| Exercise instructions |
Repeat exactly the lines from the start through the line with "-3.2, -1.95)).to_track_quat('-Z', 'Y').to_euler()", both ends included.

— begin Given data —

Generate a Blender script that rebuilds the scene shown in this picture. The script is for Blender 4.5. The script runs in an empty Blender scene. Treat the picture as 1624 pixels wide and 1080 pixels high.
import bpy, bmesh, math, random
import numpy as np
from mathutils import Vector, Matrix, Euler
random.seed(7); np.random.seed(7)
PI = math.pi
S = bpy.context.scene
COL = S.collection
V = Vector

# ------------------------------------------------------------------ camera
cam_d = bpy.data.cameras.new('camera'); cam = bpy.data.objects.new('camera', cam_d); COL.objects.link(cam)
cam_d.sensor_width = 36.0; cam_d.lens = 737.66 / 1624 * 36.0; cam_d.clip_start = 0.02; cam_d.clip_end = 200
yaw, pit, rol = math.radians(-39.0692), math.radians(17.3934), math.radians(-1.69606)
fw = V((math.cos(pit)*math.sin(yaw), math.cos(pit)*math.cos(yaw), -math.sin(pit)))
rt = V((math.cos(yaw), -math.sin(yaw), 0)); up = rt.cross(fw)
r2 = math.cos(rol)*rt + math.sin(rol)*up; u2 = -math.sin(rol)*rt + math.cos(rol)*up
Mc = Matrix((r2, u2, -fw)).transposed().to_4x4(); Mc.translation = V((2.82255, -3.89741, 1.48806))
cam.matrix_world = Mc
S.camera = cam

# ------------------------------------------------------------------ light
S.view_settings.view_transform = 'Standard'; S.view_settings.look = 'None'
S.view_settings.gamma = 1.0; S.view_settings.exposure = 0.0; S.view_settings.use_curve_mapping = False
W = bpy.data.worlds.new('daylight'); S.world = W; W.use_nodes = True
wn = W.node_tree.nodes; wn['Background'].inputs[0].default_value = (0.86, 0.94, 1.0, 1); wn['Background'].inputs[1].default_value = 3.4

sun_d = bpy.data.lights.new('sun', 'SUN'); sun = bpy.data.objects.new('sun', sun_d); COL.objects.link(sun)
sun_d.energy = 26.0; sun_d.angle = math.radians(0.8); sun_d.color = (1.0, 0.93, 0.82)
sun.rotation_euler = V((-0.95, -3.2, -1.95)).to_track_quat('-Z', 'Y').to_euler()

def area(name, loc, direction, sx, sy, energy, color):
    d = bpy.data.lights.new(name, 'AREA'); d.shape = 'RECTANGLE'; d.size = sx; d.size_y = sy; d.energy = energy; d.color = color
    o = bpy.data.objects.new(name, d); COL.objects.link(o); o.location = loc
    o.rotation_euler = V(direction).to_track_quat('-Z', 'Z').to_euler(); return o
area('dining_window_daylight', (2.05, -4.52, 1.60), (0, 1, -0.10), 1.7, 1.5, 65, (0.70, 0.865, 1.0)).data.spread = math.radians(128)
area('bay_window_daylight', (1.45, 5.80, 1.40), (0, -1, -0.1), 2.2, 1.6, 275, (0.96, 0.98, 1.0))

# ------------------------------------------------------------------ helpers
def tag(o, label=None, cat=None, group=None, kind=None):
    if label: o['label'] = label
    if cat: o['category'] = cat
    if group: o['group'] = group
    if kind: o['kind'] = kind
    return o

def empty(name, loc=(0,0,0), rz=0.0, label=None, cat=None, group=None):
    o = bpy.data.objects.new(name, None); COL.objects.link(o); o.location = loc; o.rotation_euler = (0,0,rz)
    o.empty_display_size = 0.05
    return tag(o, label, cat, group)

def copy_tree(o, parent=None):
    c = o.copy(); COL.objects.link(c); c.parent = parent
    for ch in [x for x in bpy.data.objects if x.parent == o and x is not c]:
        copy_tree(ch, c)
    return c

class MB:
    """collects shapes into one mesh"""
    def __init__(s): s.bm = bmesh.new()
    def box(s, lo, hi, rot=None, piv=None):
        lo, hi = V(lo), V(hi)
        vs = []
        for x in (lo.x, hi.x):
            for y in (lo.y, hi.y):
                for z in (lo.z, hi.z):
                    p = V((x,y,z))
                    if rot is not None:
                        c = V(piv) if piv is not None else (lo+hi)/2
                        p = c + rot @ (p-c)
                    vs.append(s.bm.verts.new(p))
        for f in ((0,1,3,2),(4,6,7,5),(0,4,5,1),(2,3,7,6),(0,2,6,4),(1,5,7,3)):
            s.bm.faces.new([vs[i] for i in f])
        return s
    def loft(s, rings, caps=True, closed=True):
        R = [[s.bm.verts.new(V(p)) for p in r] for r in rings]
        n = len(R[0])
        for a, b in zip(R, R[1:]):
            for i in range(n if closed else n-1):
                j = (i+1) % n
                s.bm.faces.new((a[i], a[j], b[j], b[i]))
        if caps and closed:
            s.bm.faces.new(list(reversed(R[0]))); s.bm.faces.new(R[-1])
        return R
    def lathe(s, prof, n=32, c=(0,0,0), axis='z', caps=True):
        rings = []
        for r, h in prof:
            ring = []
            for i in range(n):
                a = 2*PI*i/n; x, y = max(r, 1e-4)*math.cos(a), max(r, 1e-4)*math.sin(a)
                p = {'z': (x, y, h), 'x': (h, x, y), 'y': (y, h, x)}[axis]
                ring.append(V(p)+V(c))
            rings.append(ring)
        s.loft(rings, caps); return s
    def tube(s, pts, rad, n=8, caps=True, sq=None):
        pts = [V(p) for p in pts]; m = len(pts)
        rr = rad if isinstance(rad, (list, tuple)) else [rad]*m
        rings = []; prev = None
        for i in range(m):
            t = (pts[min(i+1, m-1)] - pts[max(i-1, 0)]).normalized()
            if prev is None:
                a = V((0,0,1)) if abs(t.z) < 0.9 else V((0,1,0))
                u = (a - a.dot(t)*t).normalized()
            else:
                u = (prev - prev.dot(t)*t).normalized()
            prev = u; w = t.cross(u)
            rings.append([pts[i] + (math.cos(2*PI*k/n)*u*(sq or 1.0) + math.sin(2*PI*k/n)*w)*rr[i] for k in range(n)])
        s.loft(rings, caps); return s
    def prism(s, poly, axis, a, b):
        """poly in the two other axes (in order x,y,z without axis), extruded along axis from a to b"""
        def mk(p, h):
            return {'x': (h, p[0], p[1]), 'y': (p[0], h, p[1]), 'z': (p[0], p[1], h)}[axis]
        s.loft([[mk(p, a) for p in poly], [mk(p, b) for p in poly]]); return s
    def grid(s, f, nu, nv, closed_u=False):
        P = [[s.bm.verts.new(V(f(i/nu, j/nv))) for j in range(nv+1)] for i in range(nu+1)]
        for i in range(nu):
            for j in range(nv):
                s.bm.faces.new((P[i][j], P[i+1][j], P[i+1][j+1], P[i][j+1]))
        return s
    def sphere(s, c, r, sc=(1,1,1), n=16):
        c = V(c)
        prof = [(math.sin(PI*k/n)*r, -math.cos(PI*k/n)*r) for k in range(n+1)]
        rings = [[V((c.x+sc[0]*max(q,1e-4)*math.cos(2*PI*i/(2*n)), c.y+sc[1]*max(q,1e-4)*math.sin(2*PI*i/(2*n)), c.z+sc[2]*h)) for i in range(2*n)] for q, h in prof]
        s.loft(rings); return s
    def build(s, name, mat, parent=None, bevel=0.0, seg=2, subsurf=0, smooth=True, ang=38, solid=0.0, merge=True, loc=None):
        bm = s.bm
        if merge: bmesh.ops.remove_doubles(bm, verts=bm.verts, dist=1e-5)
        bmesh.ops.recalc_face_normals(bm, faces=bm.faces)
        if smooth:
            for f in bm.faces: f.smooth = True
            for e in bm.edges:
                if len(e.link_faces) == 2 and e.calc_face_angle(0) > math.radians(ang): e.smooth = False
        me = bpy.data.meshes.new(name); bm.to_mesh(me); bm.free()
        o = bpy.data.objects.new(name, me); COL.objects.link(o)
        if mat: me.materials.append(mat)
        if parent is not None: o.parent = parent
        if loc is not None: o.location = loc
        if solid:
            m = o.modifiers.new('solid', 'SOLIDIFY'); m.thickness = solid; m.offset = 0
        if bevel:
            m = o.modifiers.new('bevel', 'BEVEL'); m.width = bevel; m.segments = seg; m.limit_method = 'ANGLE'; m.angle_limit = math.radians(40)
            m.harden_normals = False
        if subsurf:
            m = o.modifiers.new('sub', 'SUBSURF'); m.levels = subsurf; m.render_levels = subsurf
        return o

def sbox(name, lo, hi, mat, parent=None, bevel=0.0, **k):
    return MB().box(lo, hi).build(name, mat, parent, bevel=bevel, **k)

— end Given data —

| Task answer |
Generate a Blender script that rebuilds the scene shown in this picture. The script is for Blender 4.5. The script runs in an empty Blender scene. Treat the picture as 1624 pixels wide and 1080 pixels high.
import bpy, bmesh, math, random
import numpy as np
from mathutils import Vector, Matrix, Euler
random.seed(7); np.random.seed(7)
PI = math.pi
S = bpy.context.scene
COL = S.collection
V = Vector

# ------------------------------------------------------------------ camera
cam_d = bpy.data.cameras.new('camera'); cam = bpy.data.objects.new('camera', cam_d); COL.objects.link(cam)
cam_d.sensor_width = 36.0; cam_d.lens = 737.66 / 1624 * 36.0; cam_d.clip_start = 0.02; cam_d.clip_end = 200
yaw, pit, rol = math.radians(-39.0692), math.radians(17.3934), math.radians(-1.69606)
fw = V((math.cos(pit)*math.sin(yaw), math.cos(pit)*math.cos(yaw), -math.sin(pit)))
rt = V((math.cos(yaw), -math.sin(yaw), 0)); up = rt.cross(fw)
r2 = math.cos(rol)*rt + math.sin(rol)*up; u2 = -math.sin(rol)*rt + math.cos(rol)*up
Mc = Matrix((r2, u2, -fw)).transposed().to_4x4(); Mc.translation = V((2.82255, -3.89741, 1.48806))
cam.matrix_world = Mc
S.camera = cam

# ------------------------------------------------------------------ light
S.view_settings.view_transform = 'Standard'; S.view_settings.look = 'None'
S.view_settings.gamma = 1.0; S.view_settings.exposure = 0.0; S.view_settings.use_curve_mapping = False
W = bpy.data.worlds.new('daylight'); S.world = W; W.use_nodes = True
wn = W.node_tree.nodes; wn['Background'].inputs[0].default_value = (0.86, 0.94, 1.0, 1); wn['Background'].inputs[1].default_value = 3.4

sun_d = bpy.data.lights.new('sun', 'SUN'); sun = bpy.data.objects.new('sun', sun_d); COL.objects.link(sun)
sun_d.energy = 26.0; sun_d.angle = math.radians(0.8); sun_d.color = (1.0, 0.93, 0.82)
sun.rotation_euler = V((-0.95, -3.2, -1.95)).to_track_quat('-Z', 'Y').to_euler()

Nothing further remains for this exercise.